Friday, 4 March 2011

Pesky PETSCII Prevented

I'm in the process of converting all of the pseudocode from the previous posts into real, genuine 6502 assembly, and it's going well - I may post some actual code in a few days. Simultaneously I've been thinking about the main thing that the old CHARPLOT mechanism did that the new Sprite framework doesn't do, which is support plotting of text strings to the screen - the CHARPLOT structures incorporated a feature which allowed strings to be hooked onto the object, and then processed using the same basic logic, but there's no facility to do this in the new model.

I quickly came up with a modified structure that strips-out all of the CHARPLOT object-plotting stuff (because we use the Sprite engine for that now) and optimised the string-handling feature, leaving a new STRPLOT structure that is very easy to manage, and can be passed directly to the low-level plotting logic inside the Sprite engine - so no separate string-specific drawing code is needed. This means that strings are defined as separate entities to Sprites, as you'd expect, but use Sprite-drawing features when they need to be displayed. I can now group all the games' strings together in a tight little bunch, and just refer to them when I want one drawn. Which is nice.

This then got me thinking about the technique I used to convert strings from ASCII (as they appear in the sourcecode) to PETSCII screen codes, which is what the VIC uses when drawing direct to the screen. Regular readers may recall earlier discussions on the topic, which resulted in a slick little routine which gets called when the game starts to convert all these strings in-place; the downside was that since the strings were CHARPLOT objects, the converter had to know all about how the objects were structured in order to do it's thing - essentially it had to mimic a chunk of the CHARPLOT drawing logic, but convert the characters instead of displaying them. I was never entirely happy with that.

However, I now have all the strings collected together in a simplified structure. In fact, it's so simple that I realised I could tackle the problem in a completely different way, by having the strings converted to PETSCII directly in the sourcecode, before assembling the program.
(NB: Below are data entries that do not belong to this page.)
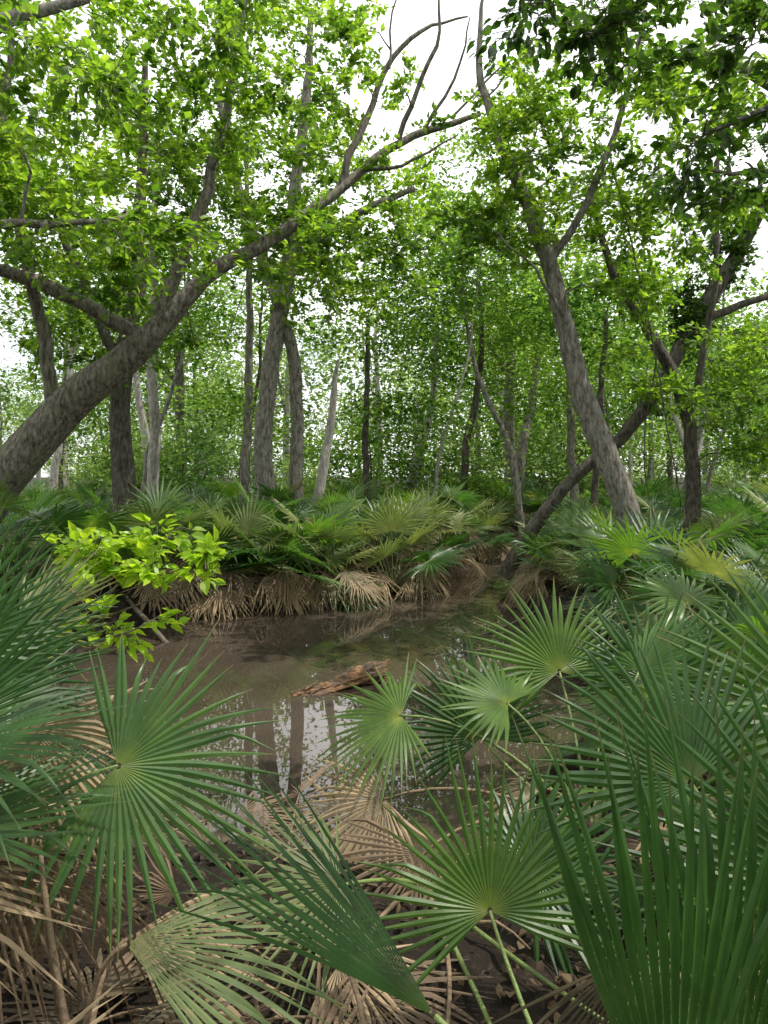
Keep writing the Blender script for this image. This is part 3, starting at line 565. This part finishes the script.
stick('hanging_vine', [(-2.1, 8.7, 6.2, .008), (-2.5, 8.6, 4.6, .007), (-2.2, 8.8, 3.4, .006), (-1.7, 8.9, 4.9, .006)], BARKD)
for q in range(10):
    x = R.uniform(-1.3, 1.5); y = R.uniform(1.6, 3.3); a = R.uniform(0, 6.28); l = R.uniform(.2, .5)
    stick('fallen_stick', [(x, y, G(x, y)+.03, .006), (x+l*.5*math.cos(a), y+l*.5*math.sin(a), G(x, y)+.09, .005), (x+l*math.cos(a), y+l*math.sin(a), G(x, y)+.06, .003)], PETD)

acc = Acc(); N = 20000
x = R.uniform(-4.5, 5, N); y = R.uniform(.8, 9.5, N); k = sdf(x, y) > -.05; x = x[k]; y = y[k]
C = np.stack([x, y, gz(x, y)+R.uniform(.01, .03, len(x))], 1); leaves(acc, C, .045, 0, flat=.4, detail=True); obj('leaf_litter', acc.mesh('leaf_litter', [LITTER], flat=(0,)))
acc = Acc(); N = 620
x = R.uniform(-4, 3.5, N); y = R.uniform(3, 12, N); s = sdf(x, y); k = (s < -.15) & ((s > -.8) | (R.uniform(0, 1, N) < .25)); x = x[k]; y = y[k]
C = np.stack([x, y, np.full(len(x), .006)], 1)
N = len(C); d = R.normal(0, 1, (N, 3)); d[:, 2] = 0; d = nrm(d); w = np.cross(d, UP); s = R.uniform(.015, .035, (N, 1))
V = np.stack([C-d*s, C+w*s*.4, C+d*s, C-w*s*.4], 1); b = np.arange(N)[:, None]*4; acc.add(V, b+np.array([[0, 1, 2, 3]])); obj('floating_leaves', acc.mesh('floating_leaves', [LITTER], flat=(0,)))

# ---------------------------------------------------------------- light, sky, camera
EL, AZ = 66, 82
el = math.radians(EL); az = math.radians(AZ); S = np.array([math.sin(az)*math.cos(el), math.cos(az)*math.cos(el), math.sin(el)])
ld = bpy.data.lights.new('sun', 'SUN'); ld.energy = 5; ld.angle = math.radians(.5); ld.color = (1, .95, .85)
so = bpy.data.objects.new('sun', ld); scene.collection.objects.link(so)
so.rotation_euler = Vector(-S).to_track_quat('-Z', 'Y').to_euler(); so.location = (0, 0, 30)
w = bpy.data.worlds.new('World'); scene.world = w; w.use_nodes = True; nt = w.node_tree; L = nt.links
bg = nt.nodes['Background']; sky = nt.nodes.new('ShaderNodeTexSky'); sky.sky_type = 'NISHITA'; sky.sun_disc = False
sky.sun_elevation = el; sky.sun_rotation = az
tc = nt.nodes.new('ShaderNodeTexCoord'); n = noise(nt, tc.outputs['Generated'], 1.8, 6, .6)
r = ramp(nt, [(.38, (.3, .3, .3)), (.58, (1, 1, 1))]); L.new(n.outputs[0], r.inputs[0])
col = mixc(nt, r.outputs[0], sky.outputs[0], (13.5, 13.5, 13.5)); L.new(col, bg.inputs[0]); bg.inputs[1].default_value = .15
cd = bpy.data.cameras.new('camera'); cam = bpy.data.objects.new('camera', cd); scene.collection.objects.link(cam)
cam.location = (0, 0, 2.0); cam.rotation_euler = (math.radians(90), 0, 0)
cd.sensor_fit = 'VERTICAL'; cd.sensor_height = 36; cd.lens = 24; cd.shift_y = -.035; cd.clip_end = 2000; cd.clip_start = .05
scene.camera = cam
scene.view_settings.view_transform = 'Standard'; scene.view_settings.look = 'None'; scene.view_settings.exposure = 0
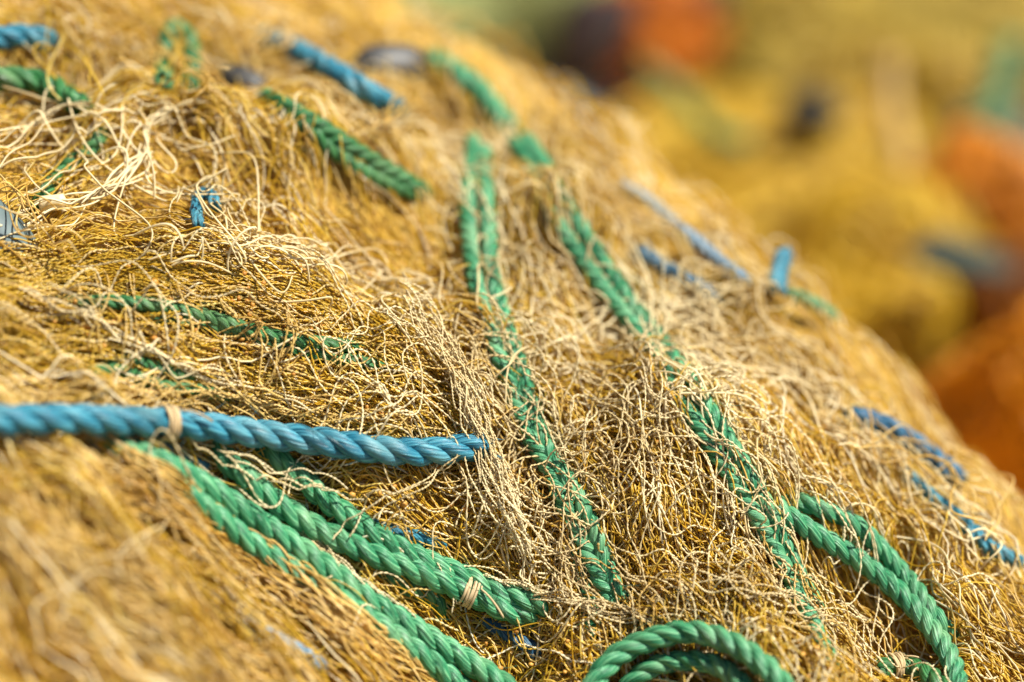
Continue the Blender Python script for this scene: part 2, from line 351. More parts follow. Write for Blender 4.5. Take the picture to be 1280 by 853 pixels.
# blurred parts: coarse strands; sharp parts: two-ply twisted strands
Q=1.0
px,py,Pp,dd=seeds(int(4200*Q),-170,1400,-120,980)
bl=135*np.abs(dd)/(FOC+dd); nearc=(bl<4.0)&(px>-60)&(px<1330)&(py<900)
lo=(bl>9)|(~nearc&(bl<9)&((px<-60)|(px>1330)|(py>900))); mid=~lo&~nearc
def ll(n,a,b): return rng.uniform(a,b,n)
strands(px[lo],py[lo],Pp[lo],.155,.0041,3,1,0,.00034,ll(lo.sum(),-.001,.0075),ll(lo.sum(),.001,.0035),(.6,.25),gid=GID[lo])
strands(px[mid],py[mid],Pp[mid],.155,.0021,3,1,0,.00034,ll(mid.sum(),-.001,.0065),ll(mid.sum(),.001,.003),(.6,.2),gid=GID[mid])
strands(px[nearc],py[nearc],Pp[nearc],.15,.0016,3,1,0,.00036,ll(nearc.sum(),-.004,.003),ll(nearc.sum(),.0006,.002),(.3,.15),gid=GID[nearc])
px,py,Pp,dd=seeds(int(2600*Q),-60,1330,0,900); bl=135*np.abs(dd)/(FOC+dd); k=bl<4.0
k&=~((rng.random(len(px))<.0))
px,py,Pp,gh=px[k][:310],py[k][:310],Pp[k][:310],GID[k][:310]; n=len(px)
strands(px,py,Pp,.16,.00052,4,.5,np.pi/4,.00042,ll(n,0,.0055),ll(n,.0008,.0028),(.55,.15),gid=gh)
flush()
# ---------------------------------------------------------------- ropes
def path_on_heap(ctrl,S,lift,smooth=9.,bury=(0,0)):
    c=catmull(ctrl,S); T=hit(c[:,0],c[:,1],lift,n=500); T=filln(T); T=gsmooth(T,smooth*S/100.)
    s=np.linspace(0,1,S)
    if bury[0]: T=T+bury[0]*np.clip(1-s/.12,0,1)**2
    if bury[1]: T=T+bury[1]*np.clip(1-(1-s)/.12,0,1)**2
    return CAM+pray(c[:,0],c[:,1])*T[:,None],T
ROPES=[]
def rope(label,ctrl,rpx,mat,lift=0.,lay=2.6,hand=1,smooth=9.,bury=(.012,.012),ties=(),group=None,name='rope',step=.0016,tie_turns=6,fray_end=False):
    c=np.array(ctrl,float); Lpx=np.linalg.norm(np.diff(c,axis=0),axis=1).sum()
    T0=float(np.nanmedian(filln(hit(c[:,0],c[:,1])))); R=rpx*PX*T0
    S=max(40,int(Lpx*PX*T0/step)); lf=np.interp(np.linspace(0,1,S),lift[0],lift[1]) if isinstance(lift,tuple) else lift
    Pc,T=path_on_heap(ctrl,S,lf+R*.55,smooth,bury)
    e=empty(name,tuple(Pc[S//2]),label,'rope',group)
    Tn,n1,n2=frames(Pc[None]); L=np.concatenate([[0],np.cumsum(np.linalg.norm(np.diff(Pc,axis=0),axis=1))])
    rs=R*.53; off=R-rs; ph0=rng.uniform(0,6.28)
    for k in range(3):
        a=hand*2*np.pi*L/(lay*2*R)+ph0+k*2*np.pi/3
        wob=1+.04*np.sin(L/.011+k*2+ph0)
        P=Pc+(n1[0]*np.cos(a)[:,None]+n2[0]*np.sin(a)[:,None])*(off*wob)[:,None]
        V,F,uv=sweep(P[None],np.array([rs]),12,1,hand*.11); 
        mesh_obj('strand',V,F,mat,e,uv=uv)
    for f in ties:
        i=int(f*(S-1)); Sn=tie_turns*16; u=np.linspace(0,1,Sn); w_=.0062
        pos=np.interp(L[i]+(u-.5)*w_,L,np.arange(S)).clip(0,S-1.001); i0=pos.astype(int); fr=(pos-i0)[:,None]
        C_=Pc[i0]*(1-fr)+Pc[i0+1]*fr; A=n1[0][i0];B=n2[0][i0]; a=u*tie_turns*2*np.pi; C_=C_+Tn[0][i0]*(.0004*np.sin(a*.37+1)+.0003*np.sin(a*.5))[:,None]
        rr=R*1.0+.0004+.0003*np.sin(a*2.3)
        P=C_+(A*np.cos(a)[:,None]+B*np.sin(a)[:,None])*rr[:,None]
        V,F,uv=sweep(P[None],np.array([.00055]),6); mesh_obj('whipping',V,F,M['tie'],e)
        u=np.linspace(0,1,24)[:,None]; tl=P[-1]+(A[-1]*.4+B[-1]*.5+Tn[0][i]*.8)*u*.012+np.array([0,0,-.006])*u*u
        V,F,uv=sweep(tl[None],np.array([.00045]),5); mesh_obj('loose_tail',V,F,M['tie'],e)
    if fray_end:
        nf=14; s=np.linspace(0,1,10); a=rng.uniform(0,6.28,nf); r0=R*np.sqrt(rng.random(nf))
        rd=n1[0][-1]*np.cos(a)[:,None]+n2[0][-1]*np.sin(a)[:,None]; b0=Pc[-1]+rd*r0[:,None]*.9-Tn[0][-1]*.003
        ln=rng.uniform(.004,.008,nf); P=b0[:,None]+(Tn[0][-1]+rd*rng.uniform(.1,.9,nf)[:,None])[:,None]*(s[None,:,None]*ln[:,None,None])+rng.normal(0,.0025,(nf,1,3))*(s**2)[None,:,None]+np.array([0,0,-.004])*(s**2)[None,:,None]
        V,F,uv=sweep(P,np.full(nf,.00020),3); o=mesh_obj('frayed_end',V,F,mat,e,uv=uv); o['kind']='stuff'
    # worn fibres standing off the rope
    nf=int(L[-1]/.0035); i=rng.integers(2,S-3,nf); a=rng.uniform(0,6.28,nf); Sx=8
    base=Pc[i]+(n1[0][i]*np.cos(a)[:,None]+n2[0][i]*np.sin(a)[:,None])*R*.92
    outd=n1[0][i]*np.cos(a)[:,None]+n2[0][i]*np.sin(a)[:,None]
    dd_=Tn[0][i]*rng.choice([-1,1],nf)[:,None]+outd*rng.uniform(.1,.7,nf)[:,None]+rng.normal(0,.4,(nf,3))
    ln=rng.uniform(.003,.010,nf); s=np.linspace(0,1,Sx)
    P=base[:,None]+dd_[:,None]*(s[None,:,None]*ln[:,None,None])+rng.normal(0,.0018,(nf,1,3))*(s**2)[None,:,None]
    V,F,uv=sweep(P,np.full(nf,.00009),3); o=mesh_obj('frayed_fibre',V,F,mat,e,uv=uv); o['kind']='stuff'
    ROPES.append(e); return Pc,e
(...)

The build script I'm using is very straight-forward as it just takes the name of the root source file and gives it to DASM with a few preset parameters; so there's no reason why I couldn't include a step prior to that which pre-processed a specific file, looking for ASCII strings and converting them in-place to PETSCII. By assembling the code with the strings already converted, I can then lose both the (tiny) converter routine and the (larger) structure-interpreting routine which needed to run at startup.

A matter of an hours' work in Visual Studio gave me a little app which takes a path to a 6502 source file as its' parameter, and then scans through it looking for DC.B strings. When it finds any, it applies the same code-conversion logic as the original 6502 routine did, and writes the new values back into the strings. Finally, it copies the original source file to a backup, and writes the modified copy out - this is so any INCLUDEs in other source files will point at the converted version and DASM will just build everything as normal. The caveat is that the converted file may become difficult to edit, because some PETSCII codes get interpreted as control characters when viewed in ASCII - which is why the app creates a backup, so you can always delete the converted version and copy the original back over it for editing.

It's a repeatable process - if the app finds that a backup of the source file already exists, it assumes the file has been converted and won't attempt to convert it a second time (which would scramble things rather spectacularly). Consequently I can embed the call to it in the build script and let it run on every build, but it'll only do something when it spots there's no backup for the file it's targetting.

Download link to a zipfile containing the binary over there on the right. Just drop the files into a folder somewhere, no lengthy install required - but you'll need the .NET 3.5 or 4.0 framework on your machine first, of course.